Dark Night of the Scarecrow
This is a fairly straightforward story: a nice, mentally-handicapped man named "Bubba" befriends a young girl. The prejudiced townsfolk don't like it, and so when the girl is attacked one day by a dog, they blame it on Bubba, saying that he raped her (yes, this is a TV movie from the early eighties). Four vigilantes, led by Otis (the town's postman) go on a search for Bubba, who has been hidden as a scarecrow in the cornfield behind his mother's house.
The vigilantes find Bubba, and shoot him dead. Not long afterwards, the men are hunted down, one-by-one, by some sinister force that, at best, they're only able to catch a glimpse of.

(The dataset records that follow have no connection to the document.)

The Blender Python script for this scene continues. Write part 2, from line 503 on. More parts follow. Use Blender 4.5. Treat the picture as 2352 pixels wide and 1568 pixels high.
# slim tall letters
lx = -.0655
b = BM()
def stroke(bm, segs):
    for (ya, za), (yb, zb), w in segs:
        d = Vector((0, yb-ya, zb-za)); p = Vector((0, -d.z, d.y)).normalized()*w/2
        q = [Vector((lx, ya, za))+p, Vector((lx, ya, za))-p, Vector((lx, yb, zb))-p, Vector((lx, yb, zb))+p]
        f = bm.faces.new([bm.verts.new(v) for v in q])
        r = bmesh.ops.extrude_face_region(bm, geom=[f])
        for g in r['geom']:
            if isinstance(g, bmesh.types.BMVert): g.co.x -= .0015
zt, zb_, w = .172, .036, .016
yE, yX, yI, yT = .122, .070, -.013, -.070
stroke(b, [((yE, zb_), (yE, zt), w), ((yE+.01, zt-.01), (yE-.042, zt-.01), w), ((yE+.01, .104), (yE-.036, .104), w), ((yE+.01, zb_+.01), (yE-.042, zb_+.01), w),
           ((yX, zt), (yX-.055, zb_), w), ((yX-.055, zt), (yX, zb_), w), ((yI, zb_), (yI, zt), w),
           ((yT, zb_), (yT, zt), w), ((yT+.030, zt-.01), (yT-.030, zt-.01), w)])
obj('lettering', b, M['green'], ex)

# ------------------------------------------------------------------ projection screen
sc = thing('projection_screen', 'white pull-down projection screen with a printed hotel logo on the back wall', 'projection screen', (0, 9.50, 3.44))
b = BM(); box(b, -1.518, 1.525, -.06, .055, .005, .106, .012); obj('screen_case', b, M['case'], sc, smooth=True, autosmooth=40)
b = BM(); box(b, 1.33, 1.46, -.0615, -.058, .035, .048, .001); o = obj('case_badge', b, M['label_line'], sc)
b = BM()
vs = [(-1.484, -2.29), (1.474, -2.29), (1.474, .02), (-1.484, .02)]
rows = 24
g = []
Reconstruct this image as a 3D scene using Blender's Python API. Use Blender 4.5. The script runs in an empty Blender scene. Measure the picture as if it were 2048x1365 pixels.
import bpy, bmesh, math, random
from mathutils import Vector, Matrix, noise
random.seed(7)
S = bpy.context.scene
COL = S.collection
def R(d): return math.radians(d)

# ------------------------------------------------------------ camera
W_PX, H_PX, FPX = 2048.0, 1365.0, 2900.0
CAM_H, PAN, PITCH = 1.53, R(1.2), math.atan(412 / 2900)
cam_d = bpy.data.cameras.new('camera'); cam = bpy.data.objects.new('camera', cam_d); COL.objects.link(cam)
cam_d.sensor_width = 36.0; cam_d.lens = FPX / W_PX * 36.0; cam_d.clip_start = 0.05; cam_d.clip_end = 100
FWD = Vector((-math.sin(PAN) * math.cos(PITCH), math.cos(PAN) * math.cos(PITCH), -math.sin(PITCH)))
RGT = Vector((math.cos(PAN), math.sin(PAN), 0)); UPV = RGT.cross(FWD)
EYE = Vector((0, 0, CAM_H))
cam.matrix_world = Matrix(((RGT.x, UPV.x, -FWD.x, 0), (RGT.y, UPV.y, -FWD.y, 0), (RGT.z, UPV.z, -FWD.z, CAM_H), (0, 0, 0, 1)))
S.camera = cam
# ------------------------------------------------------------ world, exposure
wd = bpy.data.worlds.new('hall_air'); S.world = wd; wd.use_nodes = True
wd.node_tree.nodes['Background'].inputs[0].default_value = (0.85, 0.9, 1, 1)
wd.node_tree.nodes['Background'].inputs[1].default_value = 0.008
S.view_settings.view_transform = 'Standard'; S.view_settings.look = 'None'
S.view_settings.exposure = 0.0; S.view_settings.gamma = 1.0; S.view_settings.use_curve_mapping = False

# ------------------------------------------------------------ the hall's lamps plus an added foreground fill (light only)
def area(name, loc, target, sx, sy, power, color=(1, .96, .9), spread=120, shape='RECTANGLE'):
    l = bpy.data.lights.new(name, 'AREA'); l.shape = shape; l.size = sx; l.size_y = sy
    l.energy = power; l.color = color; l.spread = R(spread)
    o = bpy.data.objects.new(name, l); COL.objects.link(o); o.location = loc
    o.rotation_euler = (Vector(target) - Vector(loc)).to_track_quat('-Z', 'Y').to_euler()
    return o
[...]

The terror in Dark Night comes not only from the murder scenes, and the scenes inbetween when the vigilantes are being stalked, but from the notion that one's neighbors could hate you so much, just because you are different, that they would shoot you down in cold blood.
Aside from being a horror movie about death and revenge, Dark Night of the Scarecrow is also a film about love: love of a mother for her son, of a sweet man for a child that he relates to on a mental level, and of a child who never forgets her kind and protective "Bubba." It's one reasons this movie is still thought of fondly after all these years.